→ **WHAT TO DO**
Give back all the data exactly, line by line.

========

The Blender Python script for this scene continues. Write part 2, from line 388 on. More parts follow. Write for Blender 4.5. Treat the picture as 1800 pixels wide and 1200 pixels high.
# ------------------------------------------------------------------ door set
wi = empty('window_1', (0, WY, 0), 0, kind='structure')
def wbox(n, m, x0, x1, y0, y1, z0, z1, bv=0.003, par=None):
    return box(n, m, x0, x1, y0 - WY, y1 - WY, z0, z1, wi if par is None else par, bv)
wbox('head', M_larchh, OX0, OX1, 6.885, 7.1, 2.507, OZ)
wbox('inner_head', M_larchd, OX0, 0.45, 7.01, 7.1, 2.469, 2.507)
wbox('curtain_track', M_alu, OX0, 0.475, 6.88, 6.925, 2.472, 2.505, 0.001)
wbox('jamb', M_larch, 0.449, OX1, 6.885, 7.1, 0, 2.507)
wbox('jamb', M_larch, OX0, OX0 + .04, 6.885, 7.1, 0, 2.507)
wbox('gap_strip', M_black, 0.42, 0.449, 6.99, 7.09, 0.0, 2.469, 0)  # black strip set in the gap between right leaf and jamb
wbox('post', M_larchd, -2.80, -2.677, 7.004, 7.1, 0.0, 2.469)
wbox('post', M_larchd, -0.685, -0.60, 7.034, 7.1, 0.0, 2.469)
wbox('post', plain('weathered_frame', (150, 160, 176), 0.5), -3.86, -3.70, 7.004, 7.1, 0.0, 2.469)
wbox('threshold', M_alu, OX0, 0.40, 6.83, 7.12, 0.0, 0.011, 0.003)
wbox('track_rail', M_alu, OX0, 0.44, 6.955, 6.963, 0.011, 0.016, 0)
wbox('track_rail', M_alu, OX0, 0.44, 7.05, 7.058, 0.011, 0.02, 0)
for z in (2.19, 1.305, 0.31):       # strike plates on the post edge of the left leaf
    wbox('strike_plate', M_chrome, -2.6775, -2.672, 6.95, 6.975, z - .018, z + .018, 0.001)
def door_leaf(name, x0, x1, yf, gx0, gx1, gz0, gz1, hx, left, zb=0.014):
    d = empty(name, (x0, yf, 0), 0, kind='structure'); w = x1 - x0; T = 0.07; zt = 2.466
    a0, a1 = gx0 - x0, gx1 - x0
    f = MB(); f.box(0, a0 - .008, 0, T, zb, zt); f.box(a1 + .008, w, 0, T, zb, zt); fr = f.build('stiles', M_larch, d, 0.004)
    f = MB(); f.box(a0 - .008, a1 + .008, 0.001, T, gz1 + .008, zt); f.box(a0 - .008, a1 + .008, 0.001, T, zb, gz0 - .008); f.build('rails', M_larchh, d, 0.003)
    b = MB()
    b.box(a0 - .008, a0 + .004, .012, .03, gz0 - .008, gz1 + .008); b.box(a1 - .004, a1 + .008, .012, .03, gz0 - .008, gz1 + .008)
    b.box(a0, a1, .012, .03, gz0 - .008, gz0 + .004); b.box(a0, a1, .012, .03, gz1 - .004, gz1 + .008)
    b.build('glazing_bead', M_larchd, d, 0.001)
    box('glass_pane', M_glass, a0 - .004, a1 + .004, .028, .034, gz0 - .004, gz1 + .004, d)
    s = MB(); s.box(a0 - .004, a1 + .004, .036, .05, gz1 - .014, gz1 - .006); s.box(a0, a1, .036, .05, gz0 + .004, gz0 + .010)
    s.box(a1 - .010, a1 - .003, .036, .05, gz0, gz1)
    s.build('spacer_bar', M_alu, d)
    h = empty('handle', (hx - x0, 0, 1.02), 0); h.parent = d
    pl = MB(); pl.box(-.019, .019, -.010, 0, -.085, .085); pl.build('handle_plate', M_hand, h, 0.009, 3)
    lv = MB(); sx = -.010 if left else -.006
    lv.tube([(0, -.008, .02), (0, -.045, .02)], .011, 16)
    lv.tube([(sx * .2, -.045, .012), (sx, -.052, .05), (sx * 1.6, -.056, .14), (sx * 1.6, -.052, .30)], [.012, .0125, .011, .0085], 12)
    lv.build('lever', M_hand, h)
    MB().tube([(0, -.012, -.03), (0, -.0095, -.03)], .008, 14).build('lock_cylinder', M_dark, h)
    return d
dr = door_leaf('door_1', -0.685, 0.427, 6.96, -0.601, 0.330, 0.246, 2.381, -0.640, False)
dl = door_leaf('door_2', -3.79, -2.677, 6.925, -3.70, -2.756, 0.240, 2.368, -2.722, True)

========

→ **SOLUTION TO THE PROBLEM**
The Blender Python script for this scene continues. Write part 2, from line 388 on. More parts follow. Write for Blender 4.5. Treat the picture as 1800 pixels wide and 1200 pixels high.
# ------------------------------------------------------------------ door set
wi = empty('window_1', (0, WY, 0), 0, kind='structure')
def wbox(n, m, x0, x1, y0, y1, z0, z1, bv=0.003, par=None):
    return box(n, m, x0, x1, y0 - WY, y1 - WY, z0, z1, wi if par is None else par, bv)
wbox('head', M_larchh, OX0, OX1, 6.885, 7.1, 2.507, OZ)
wbox('inner_head', M_larchd, OX0, 0.45, 7.01, 7.1, 2.469, 2.507)
wbox('curtain_track', M_alu, OX0, 0.475, 6.88, 6.925, 2.472, 2.505, 0.001)
wbox('jamb', M_larch, 0.449, OX1, 6.885, 7.1, 0, 2.507)
wbox('jamb', M_larch, OX0, OX0 + .04, 6.885, 7.1, 0, 2.507)
wbox('gap_strip', M_black, 0.42, 0.449, 6.99, 7.09, 0.0, 2.469, 0)  # black strip set in the gap between right leaf and jamb
wbox('post', M_larchd, -2.80, -2.677, 7.004, 7.1, 0.0, 2.469)
wbox('post', M_larchd, -0.685, -0.60, 7.034, 7.1, 0.0, 2.469)
wbox('post', plain('weathered_frame', (150, 160, 176), 0.5), -3.86, -3.70, 7.004, 7.1, 0.0, 2.469)
wbox('threshold', M_alu, OX0, 0.40, 6.83, 7.12, 0.0, 0.011, 0.003)
wbox('track_rail', M_alu, OX0, 0.44, 6.955, 6.963, 0.011, 0.016, 0)
wbox('track_rail', M_alu, OX0, 0.44, 7.05, 7.058, 0.011, 0.02, 0)
for z in (2.19, 1.305, 0.31):       # strike plates on the post edge of the left leaf
    wbox('strike_plate', M_chrome, -2.6775, -2.672, 6.95, 6.975, z - .018, z + .018, 0.001)
def door_leaf(name, x0, x1, yf, gx0, gx1, gz0, gz1, hx, left, zb=0.014):
    d = empty(name, (x0, yf, 0), 0, kind='structure'); w = x1 - x0; T = 0.07; zt = 2.466
    a0, a1 = gx0 - x0, gx1 - x0
    f = MB(); f.box(0, a0 - .008, 0, T, zb, zt); f.box(a1 + .008, w, 0, T, zb, zt); fr = f.build('stiles', M_larch, d, 0.004)
    f = MB(); f.box(a0 - .008, a1 + .008, 0.001, T, gz1 + .008, zt); f.box(a0 - .008, a1 + .008, 0.001, T, zb, gz0 - .008); f.build('rails', M_larchh, d, 0.003)
    b = MB()
    b.box(a0 - .008, a0 + .004, .012, .03, gz0 - .008, gz1 + .008); b.box(a1 - .004, a1 + .008, .012, .03, gz0 - .008, gz1 + .008)
    b.box(a0, a1, .012, .03, gz0 - .008, gz0 + .004); b.box(a0, a1, .012, .03, gz1 - .004, gz1 + .008)
    b.build('glazing_bead', M_larchd, d, 0.001)
    box('glass_pane', M_glass, a0 - .004, a1 + .004, .028, .034, gz0 - .004, gz1 + .004, d)
    s = MB(); s.box(a0 - .004, a1 + .004, .036, .05, gz1 - .014, gz1 - .006); s.box(a0, a1, .036, .05, gz0 + .004, gz0 + .010)
    s.box(a1 - .010, a1 - .003, .036, .05, gz0, gz1)
    s.build('spacer_bar', M_alu, d)
    h = empty('handle', (hx - x0, 0, 1.02), 0); h.parent = d
    pl = MB(); pl.box(-.019, .019, -.010, 0, -.085, .085); pl.build('handle_plate', M_hand, h, 0.009, 3)
    lv = MB(); sx = -.010 if left else -.006
    lv.tube([(0, -.008, .02), (0, -.045, .02)], .011, 16)
    lv.tube([(sx * .2, -.045, .012), (sx, -.052, .05), (sx * 1.6, -.056, .14), (sx * 1.6, -.052, .30)], [.012, .0125, .011, .0085], 12)
    lv.build('lever', M_hand, h)
    MB().tube([(0, -.012, -.03), (0, -.0095, -.03)], .008, 14).build('lock_cylinder', M_dark, h)
    return d
dr = door_leaf('door_1', -0.685, 0.427, 6.96, -0.601, 0.330, 0.246, 2.381, -0.640, False)
dl = door_leaf('door_2', -3.79, -2.677, 6.925, -3.70, -2.756, 0.240, 2.368, -2.722, True)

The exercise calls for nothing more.